Everything from the opening line of the records below through the line with "person('long-haired woman in" must be duplicated exactly, pictures left out.

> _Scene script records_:
· · · · · · ·
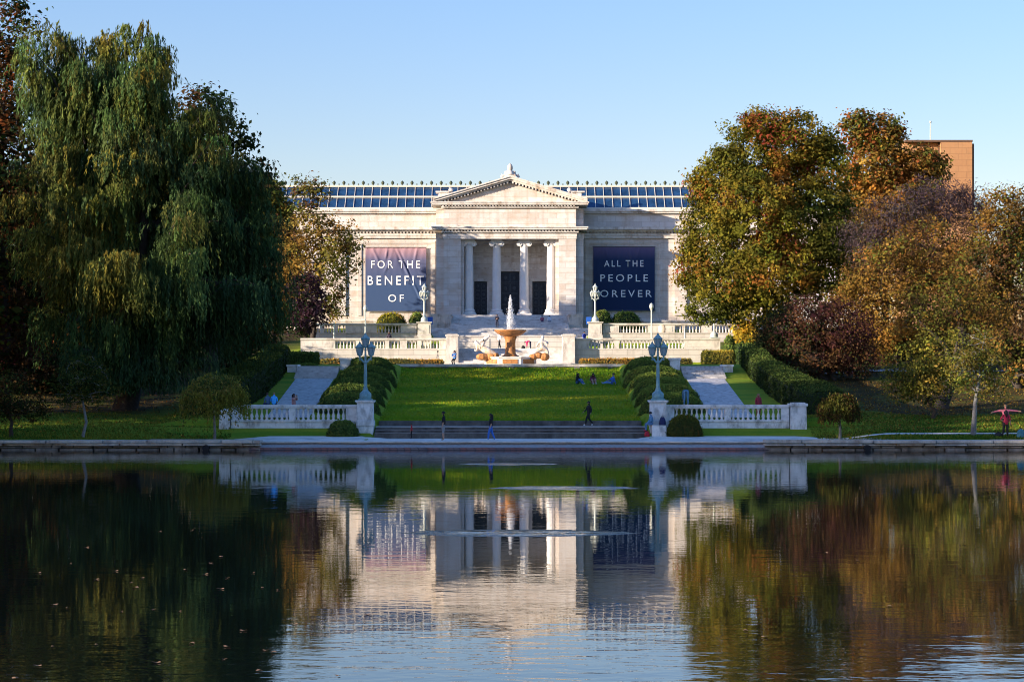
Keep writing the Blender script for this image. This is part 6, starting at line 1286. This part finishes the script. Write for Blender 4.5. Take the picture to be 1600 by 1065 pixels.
person('person in deep blue jacket behind the right terrace balustrade', 913, 541, 217.5, 'walk', 0.6, 1.72, (0.02, 0.04, 0.30), (0.45, 0.45, 0.5), DH, z=6.99)
person('person in dark jacket behind the left terrace balusters', 608, 541, 218, 'stand', 0.2, 1.70, (0.05, 0.04, 0.06), (0.06, 0.05, 0.07), BH, z=6.99, long_hair=True)
Yr = 132.4
person('man in pink sweater stretching both arms wide at the right edge', 1571, 676, Yr + 0.9, 'arms_out', 0.05, 1.90, PINK, BLK, (0.20, 0.12, 0.08), shoes=WHT, z=Hs(xx(1571, Yr + 0.9), Yr + 0.9))
person('long-haired woman in red top and black trousers, hand on hip, before the man in pink', 1572, 680, Yr, 'hips', math.pi, 1.66, (0.35, 0.02, 0.05), BLK, DH, sleeves='short', shoes=WHT, long_hair=True, z=Hs(xx(1572, Yr), Yr))

# small things people brought
def backpack(label, px, Y, z, col, w_=0.42, h_=0.5):
    x = xx(px, Y); t = thing('backpack', (x, Y, z), label, 'bag'); V, Fs = superell(w_ / 2, 0.15, h_, 2.8, 20, 8, 1, 0.02, 0.0); me = raw_mesh('bag', V, Fs, plain('bag_' + str(int(col[2] * 1000)), col), smooth=True); link('bag', me, t)
    b = MB(); b.tube([(-0.07, 0, h_ * 0.97), (-0.05, 0, h_ * 1.1), (0.05, 0, h_ * 1.1), (0.07, 0, h_ * 0.97)], [0.014] * 4, 6); b.build('handle', M['black_item'], t, off=(0, 0, 0))
    V, Fs = superell(w_ * 0.36, 0.06, h_ * 0.45, 2.8, 16, 6, 2, 0.02, 0.0); o = link('pocket', raw_mesh('pocket', V, Fs, plain('bag_' + str(int(col[2] * 1000)), col), smooth=True), t); o.location = (0, -0.14, 0.04); return t
backpack('navy backpack standing on the stone block behind the seated person', 1035, 137.15, 1.323, (0.02, 0.025, 0.09))
backpack('red bag on the steps at the feet of the seated person', 1011, 136.9, 0.62, (0.40, 0.02, 0.035), 0.34, 0.34)
backpack('black bag on the landing beside the person in pink', 817.5, 222, 7.0, (0.012, 0.012, 0.014), 0.4, 0.32)
backpack('small teal bag standing on the grass at the right frame edge', 1595, 131.9, Hs(xx(1595, 131.9), 131.9), (0.05, 0.16, 0.20), 0.5, 0.55)
backpack('dark satchel on the grass left of the woman in red', 1560, 132.6, Hs(xx(1560, 132.6), 132.6), (0.02, 0.02, 0.024), 0.5, 0.26)
x = xx(684, 211); t = thing('camera_tripod', (x, 211, 5.25), 'thin grey camera tripod standing before the left terrace wall', 'tripod')
for i in range(3):
    a_ = 2.1 * i + 0.5; b = MB(); b.tube([(0, 0, 1.15), (0.38 * math.cos(a_), 0.3 * math.sin(a_), 0)], [0.022, 0.016], 6); b.build('leg', M['tripod'], t, off=(0, 0, 0))
b = MB(); b.tube([(0, 0, 1.0), (0, 0, 1.32)], [0.025, 0.025], 6); b.box(-0.08, 0.08, -0.07, 0.07, 1.321, 1.45); b.tube([(0, -0.07, 1.385), (0, -0.15, 1.385)], [0.045, 0.045], 8); b.build('camera', M['black_item'], t, off=(0, 0, 0))
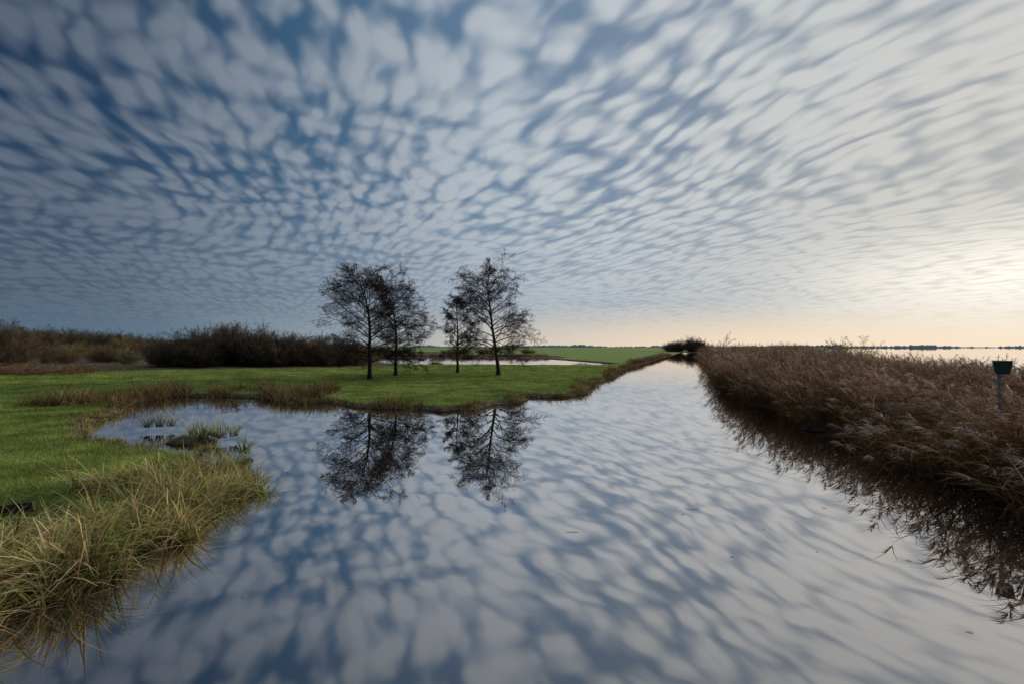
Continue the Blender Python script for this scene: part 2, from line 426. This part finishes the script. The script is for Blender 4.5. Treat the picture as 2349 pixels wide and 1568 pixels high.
def shrub(seed,H=4.0,rad=2.2,ns=46,col=(.085,.055,.04),c=(8,5,3)):
    global rng
    rng=np.random.default_rng(seed)
    a=rng.uniform(0,6.28,ns); r=rng.uniform(0,.5,ns)*rad
    P=np.stack([r*np.cos(a),r*np.sin(a),np.full(ns,-.1)],1)
    el=np.radians(rng.uniform(40,88,ns)); 
    D=np.stack([np.cos(a)*np.cos(el),np.sin(a)*np.cos(el),np.sin(el)],1)
    L=H*rng.uniform(.5,1.1,ns)
    col=np.array(col)
    l1=grow(P,D,L,7,np.array([0,0,-.02]),.10)
    parts=[tubes(l1,np.full((ns,1),.028)*(1-np.linspace(0,1,7)*.8)[None],4,col)]
    l2,L2=children(l1,L,c[0],.6,.38,4,np.array([0,0,.04]),.1,.1,1)
    parts.append(tubes(l2,np.full((len(l2),1),.013)*(1-np.linspace(0,1,4)*.6)[None],3,col))
    l3,L3=children(l2,L2,c[1],.6,.5,3,np.array([0,0,.04]),.1,.1,1)
    parts.append(tubes(l3,np.full((len(l3),1),.009)*(1-np.linspace(0,1,3)*.4)[None],3,col*1.1))
    l4,L4=children(l3,np.maximum(L3,.3),c[2],.6,.6,2,np.array([0,0,.03]),.1,.1,1)
    cc=np.clip(rng.normal(1,.25,(len(l4),1)),.5,1.6)*col*1.25
    parts.append(tubes(l4,np.full((len(l4),2),.0075),3,cc))
    V,F,C=join_parts(parts)
    return mesh_np('shrub_mesh',V,F,C,barkm)
sh=[shrub(101,col=(.11,.075,.052)),shrub(102,4.4,2.0,col=(.095,.073,.052)),shrub(103,3.6,2.4,50,(.13,.08,.052)),shrub(104,3.8,2.2,40,(.20,.165,.07)),shrub(105,4.2,2.4,44,(.10,.10,.06))]
rng=np.random.default_rng(99)
def put(parent,mesh,x,y,sc,szz=1,name='shrub_part'):
    ob=bpy.data.objects.new(name,mesh); ob.location=(x,y,gz(x,y)-.05)
    ob.rotation_euler=(0,0,rng.uniform(0,6.28)); ob.scale=(sc,sc,sc*szz); link(ob,parent)
thicket=link(bpy.data.objects.new('shrub_thicket',None))
for i in range(70):
    f=i/69; yy0=np.interp(f,[0,1],[50,58])+rng.uniform(0,9)
    xx0=np.interp(f,[0,1],[-.765,-.33])*yy0+rng.uniform(-1,1)
    hh=np.interp(f,[0,.12,.3,.42,.5,.65,.8,1],[.70,1.02,1.42,1.38,.92,1.22,1.06,.80])
    put(thicket,sh[rng.integers(3)],xx0,yy0,hh*rng.uniform(.66,1.0))
scrub=link(bpy.data.objects.new('scrub',None))
for i in range(60):
    yy0=rng.uniform(60,95); xx0=-yy0*rng.uniform(.72,1.35)
    put(scrub,sh[rng.choice([0,2,3,3,4])],xx0,yy0,rng.uniform(.35,.8)*(1 if yy0>66 else .7))
for i in range(12):
    yy0=rng.uniform(50,60); put(scrub,sh[rng.integers(3)],-yy0*rng.uniform(1.08,1.35),yy0,rng.uniform(1.0,1.45))
for i in range(60):
    yy0=rng.uniform(38,45); xx0=-yy0*rng.uniform(.93,1.3)
    ob=bpy.data.objects.new('dead_bracken',clumps[rng.integers(8)]); ob.location=(xx0,yy0,gz(xx0,yy0)-.2); ob.scale=(1.3,1.3,rng.uniform(.3,.55))
    ob.rotation_euler=(0,0,rng.uniform(0,6.28)); link(ob,scrub)
wood=link(bpy.data.objects.new('distant_woodland',None))
for i in range(190):
    yy0=rng.uniform(205,260); f=rng.uniform(-1.35,-.70); put(wood,sh[rng.choice([0,1,3,4])],f*yy0,yy0,rng.uniform(1.5,2.2)*np.interp(f,[-1.35,-1.0,-.7],[1.1,1.05,.66]),1.15)
for i in range(120):
    yy0=rng.uniform(110,170); put(wood,sh[rng.integers(5)],yy0*rng.uniform(-1.35,-.50),yy0,rng.uniform(.45,1.15))
# pond reeds and bushes
pr=link(bpy.data.objects.new('pond_reeds',None))
pts=[]
for i in range(150):
    x0=rng.uniform(-40,9); pts.append((x0,rng.uniform(109,118)))
for i in range(60):
    y0=rng.uniform(66,106); pts.append((np.interp(y0,[62,106],[-20,-31])+rng.uniform(-3,.3),y0))
for i in range(90):
    y0=rng.uniform(60,135); pts.append((y0*.41-8.8+rng.uniform(-.8,.4),y0))
pts=np.array(pts); s=sdf(pts[:,0],pts[:,1]); k=s>-.2
place_reeds(pts[k,0],pts[k,1],s[k]+3,lambda x,y:.35,pr)
for i in range(30):
    yy0=rng.uniform(140,165); put(pr,sh[rng.integers(5)],yy0*rng.uniform(-.36,.06),yy0,rng.uniform(.35,.7),.8)
# trees and bushes by the end of the canal
end=link(bpy.data.objects.new('canal_bend_bushes',None))
for (x0,y0,sc,sz) in [(77.5,221,1.2,1),(80,222,1.35,1.1),(82.5,224,1.2,1.15),(86,218,1.5,1.15),(87.5,219,1.55,1.2),(89.5,220,1.5,1.1),(91.5,219,1.2,1),(94,220,1.0,.9),(79,228,1.2,1)]:
    put(end,sh[rng.integers(3)],x0,y0,sc,sz); put(end,sh[rng.integers(3)],x0+1,y0+3,sc*.9,sz)
wsh=[shrub(201,3.0,1.1,26,(.42,.31,.10),(6,4,3)),shrub(202,3.0,.7,7,(.06,.045,.035),(4,4,2))]
rng=np.random.default_rng(77)
for i,(x0,y0,sc,mi) in enumerate([(32.6,45,1.25,0),(34.4,46.5,1.05,0),(43,70,1.15,0),(41,91,1.9,1),(38.5,88,1.2,1)]):
    ob=bpy.data.objects.new('willow_shrub' if i==0 else 'willow_shrub.%03d'%i,wsh[mi]); ob.location=(x0,y0,.2); ob.scale=(sc,sc,sc)
    ob.rotation_euler=(0,0,i*1.3); link(ob)

# distant treeline on the horizon
m,nt,bs=new_mat('hazy_distant_trees'); bs.inputs['Roughness'].default_value=1
gp=nt.node('ShaderNodeNewGeometry'); nn=nt.noise(gp.outputs['Position'],.05,4)
nt.l.new(nt.mix(nn.outputs['Fac'],(.10,.11,.12),(.20,.20,.20)),bs.inputs['Base Color'])  # aerial haze painted into the base colour as paler grey
xs_=np.arange(-3400,3600,5.0); n=len(xs_)
hh=4+3*np.sin(xs_*.011)*np.sin(xs_*.0043+1)+rng.uniform(-1.5,2.5,n)+4*(np.sin(xs_*.023+2)>.6)*rng.uniform(.3,1,n)
hh=np.clip(hh,1.0,14)
yb=1540+60*np.sin(xs_*.003)
V=np.concatenate([np.stack([xs_,yb-8,np.full(n,-.2)],1),np.stack([xs_,yb,hh],1),np.stack([xs_,yb+9,np.full(n,-.2)],1)])
i=np.arange(n-1)
F=np.concatenate([np.stack([i,i+1,i+1+n,i+n],1),np.stack([i+n,i+1+n,i+1+2*n,i+2*n],1)])
link(bpy.data.objects.new('distant_treeline',mesh_np('distant_treeline',V,F,None,m)))

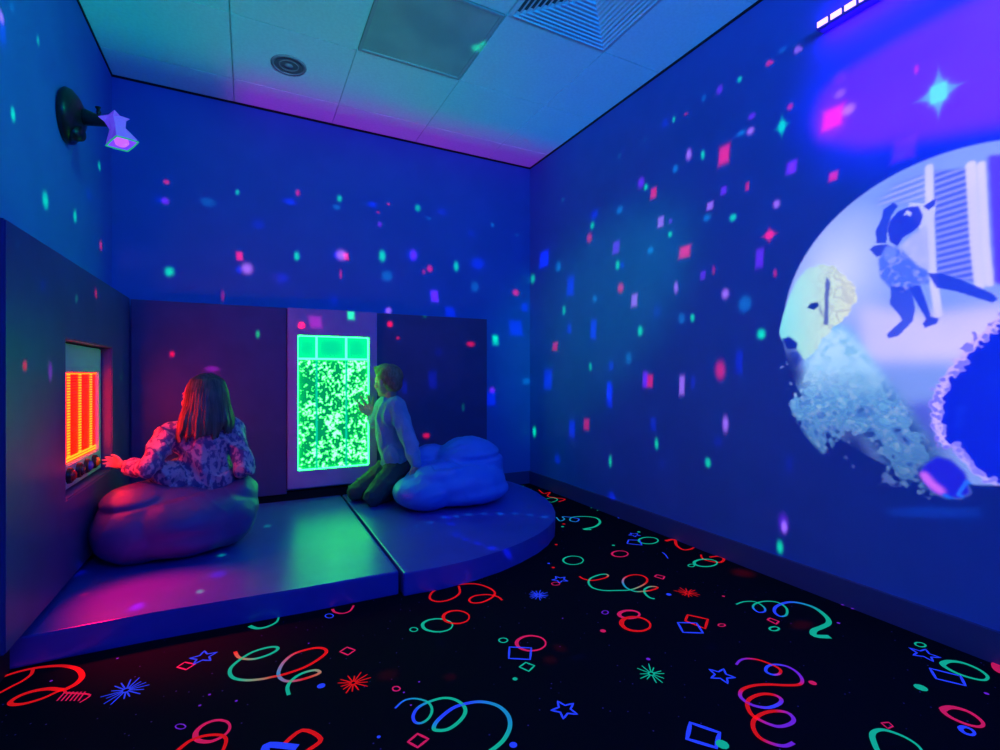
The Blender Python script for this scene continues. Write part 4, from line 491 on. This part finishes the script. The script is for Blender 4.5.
for mt in MOT: motif(mt)
sn, cs = math.sin(math.radians(27.2)), math.cos(math.radians(27.2))
for mt in MOT:                       # the same motifs repeat on the carpet nearer than the photo shows
    for dx, dy in ((.25, -1.45), (-.5, -2.9)):
        if all(sn*(p[0]+dx)+cs*(p[1]+dy) < 1.08 and XL+.05 < p[0]+dx < XR-.05 and p[1]+dy > YF+.05 for p in mt[1]): motif(mt, dx, dy)
bm.normal_update()
for f in bm.faces:
    if f.material_index == 1 and f.normal.z < 0: f.normal_flip()
me = bpy.data.meshes.new('floor'); bm.to_mesh(me); bm.free()
struct(link('floor', me, [M_carpet, M_dye]))

# ------------------------------------------------------------------ the low play platform: two vinyl mats
e = tag(obj('padded_floor_mat', prism([(XL+.002, 2.075), (-.3, 2.078), (.2, 2.05), (.566, 2.035), (.566, 3.51), (XL+.002, 3.51)], .0015, .1), M_mat, bevel=.008),
        'square blue vinyl floor mat under the red lit dark beanbag, left of the seam', 'floor mat')
arc = [(.578, 2.005), (.74, 2.0), (.9, 2.015), (1.055, 2.05), (1.2, 2.105), (1.34, 2.175), (1.45, 2.25), (1.56, 2.35), (1.65, 2.48), (1.72, 2.62), (1.775, 2.79), (1.81, 2.95), (1.822, 3.1), (1.81, 3.3), (1.77, 3.51), (.578, 3.51)]
tag(obj('padded_floor_mat', prism(arc, .0015, .1), M_mat, bevel=.008), 'quarter round blue vinyl floor mat under the blue beanbag, right of the seam', 'floor mat')

# ------------------------------------------------------------------ padded wall panels
def pad(name_label, bm): return tag(obj('padded_wall_panel', bm, M_pad, bevel=.006), name_label, 'wall panel', None)
bm = bmesh.new()   # left panel with the opening for the red board
OY0, OY1, OZ0, OZ1 = 2.395, 3.10, .455, 1.065
ys = [1.874, OY0, OY1, 3.515]; zs = [.135, OZ0, OZ1, ZP+.005]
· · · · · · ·
> _WRITTEN SOLUTION_:
Keep writing the Blender script for this image. This is part 6, starting at line 1286. This part finishes the script. Write for Blender 4.5. Take the picture to be 1600 by 1065 pixels.
person('person in deep blue jacket behind the right terrace balustrade', 913, 541, 217.5, 'walk', 0.6, 1.72, (0.02, 0.04, 0.30), (0.45, 0.45, 0.5), DH, z=6.99)
person('person in dark jacket behind the left terrace balusters', 608, 541, 218, 'stand', 0.2, 1.70, (0.05, 0.04, 0.06), (0.06, 0.05, 0.07), BH, z=6.99, long_hair=True)
Yr = 132.4
person('man in pink sweater stretching both arms wide at the right edge', 1571, 676, Yr + 0.9, 'arms_out', 0.05, 1.90, PINK, BLK, (0.20, 0.12, 0.08), shoes=WHT, z=Hs(xx(1571, Yr + 0.9), Yr + 0.9))
person('long-haired woman in red top and black trousers, hand on hip, before the man in pink', 1572, 680, Yr, 'hips', math.pi, 1.66, (0.35, 0.02, 0.05), BLK, DH, sleeves='short', shoes=WHT, long_hair=True, z=Hs(xx(1572, Yr), Yr))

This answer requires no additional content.